I'd be interested to know why you find writing Android apps disgusting. My personal opinion is that hands on, real world experience like actually building software drives home theory far better than talking about building software. I'm not saying that schools should only teach android or something, but I would have been far more satisfied with my education if I had actually built things as part of it. Have students build a webapp one year, one or two mobile apps another, an os another year, a compiler another year. Something like that with the order shuffled, and you should be able to ram home all the theory you want AND students can graduate with a small portfolio, a strong understanding of current topics in industry and computer science, and strong theoretical knowledge.

Maybe what I'm saying is that the current "accredited" degrees are so sparse compared with these bootcamps that the value proposition of a 200k, 4 year cs degree vs a 10-20k, 10 week program is so fatally flawed as to be... not worth it.


> I'd be interested to know why you find writing Android apps disgusting.

The long and short of it is that industry is not the purpose of education. The knowledge gained should be for the sake of gaining knowledge, not for the sake of making money.

CS students don't feel like they understand theory? The correct response is to set up "bootcamps", hosted and endorsed by the university and vetted by the faculty, outside the classroom. Research practica and MIT's Battlecode and the like are examples of hybridizing this: using the structure of a class schedule to explicitly set aside time for building software.

It doesn't really matter; my opinion isn't going to sway anyone. The university has largely already been commoditized and that's a part of why it's so vulnerable to disruption. The purpose of the university is now hugely to serve as a state-owned racket at the behest of industry. And of course industry is unimpressed by the transient state it's currently in, as you are unimpressed: what industry really wants is, well... these bootcamps: ways for industry to make money so that industry can have more workers who make them more money, neatly cutting the state out.


>It doesn't really matter; my opinion isn't going to sway anyone. The university has largely already been commoditized and that's a part of why it's so vulnerable to disruption.

Ah, but that's what I'm saying. I would fully agree with industry not being the purpose of education iff the only people who went to universities had the financial means to not need to join industry afterwards, and our world didn't require highly educated people for something other than research and education. It is unfortunate that the two are so incompatible at the moment, but I think they will adapt to each other in the next decade.

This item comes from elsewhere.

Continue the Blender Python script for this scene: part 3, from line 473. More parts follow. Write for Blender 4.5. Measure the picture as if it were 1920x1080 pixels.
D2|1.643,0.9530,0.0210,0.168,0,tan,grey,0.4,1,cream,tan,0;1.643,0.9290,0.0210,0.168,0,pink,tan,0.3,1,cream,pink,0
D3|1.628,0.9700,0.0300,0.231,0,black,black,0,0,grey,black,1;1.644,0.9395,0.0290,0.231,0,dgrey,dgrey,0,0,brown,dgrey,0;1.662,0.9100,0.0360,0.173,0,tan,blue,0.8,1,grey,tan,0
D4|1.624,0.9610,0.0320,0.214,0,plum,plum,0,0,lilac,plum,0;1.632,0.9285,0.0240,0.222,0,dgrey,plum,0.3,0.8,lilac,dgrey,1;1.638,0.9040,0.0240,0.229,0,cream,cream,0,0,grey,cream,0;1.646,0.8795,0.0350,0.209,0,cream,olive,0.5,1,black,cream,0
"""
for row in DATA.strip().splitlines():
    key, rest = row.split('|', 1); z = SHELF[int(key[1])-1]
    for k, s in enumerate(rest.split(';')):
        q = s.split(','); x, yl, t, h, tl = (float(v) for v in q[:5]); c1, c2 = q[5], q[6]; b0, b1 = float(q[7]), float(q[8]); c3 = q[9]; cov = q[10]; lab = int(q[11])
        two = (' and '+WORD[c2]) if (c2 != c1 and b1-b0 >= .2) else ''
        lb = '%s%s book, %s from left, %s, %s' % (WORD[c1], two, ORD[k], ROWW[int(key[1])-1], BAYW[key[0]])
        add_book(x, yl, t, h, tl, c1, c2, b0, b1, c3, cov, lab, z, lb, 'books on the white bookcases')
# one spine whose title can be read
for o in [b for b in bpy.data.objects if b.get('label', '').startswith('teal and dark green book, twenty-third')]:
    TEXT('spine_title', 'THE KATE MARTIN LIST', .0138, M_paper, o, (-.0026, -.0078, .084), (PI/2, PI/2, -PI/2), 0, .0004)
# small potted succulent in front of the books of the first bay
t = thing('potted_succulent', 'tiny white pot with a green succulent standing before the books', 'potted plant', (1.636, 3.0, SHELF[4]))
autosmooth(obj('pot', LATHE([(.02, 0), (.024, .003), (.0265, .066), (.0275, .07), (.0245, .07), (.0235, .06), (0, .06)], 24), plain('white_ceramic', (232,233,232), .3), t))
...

To address the initial point, I don't feel strongly about it but I don't think programming Android or iOS apps in college as part of a curriculum is a bad thing, even if it is tied to industry. As long as it's used as a vehicle to drive home cs fundamentals and theories, that is. Best way to learn to code is to code and all that.


you forgot to say why "industry is not the purpose of education".


> failure of colleges and universities > to teach modern development tools, environments, and frameworks.

They shouldn't. Universities should teach fundamental knowledge necessary in the field. I find it ridiculous that people go to universities and expect to be taught how to make websites and mobile apps. That's something you teach yourself over the weekend. You don't need to go to a university to learn that.


You don't need to go to university to learn computer science. That's something you can easily teach yourself using a book and/or the many freely available resources on the internet!


This. This is what my point is. So if someone is going to go to a 200k 4 year institution, they should get their money's worth.

University is too easy. Pack in more info than is required by the accreditation. You might be able to learn to program iPhone apps in a weekend, but you won't understand the rationality behind a lot of the decisions you make. So professors should have their students watch the iTunes U iPhone course at home, then come in and work on an app, running through design decisions, data structures, what have you, all in the context of reality.

I think people have been told that you can't do both theory and actually build something.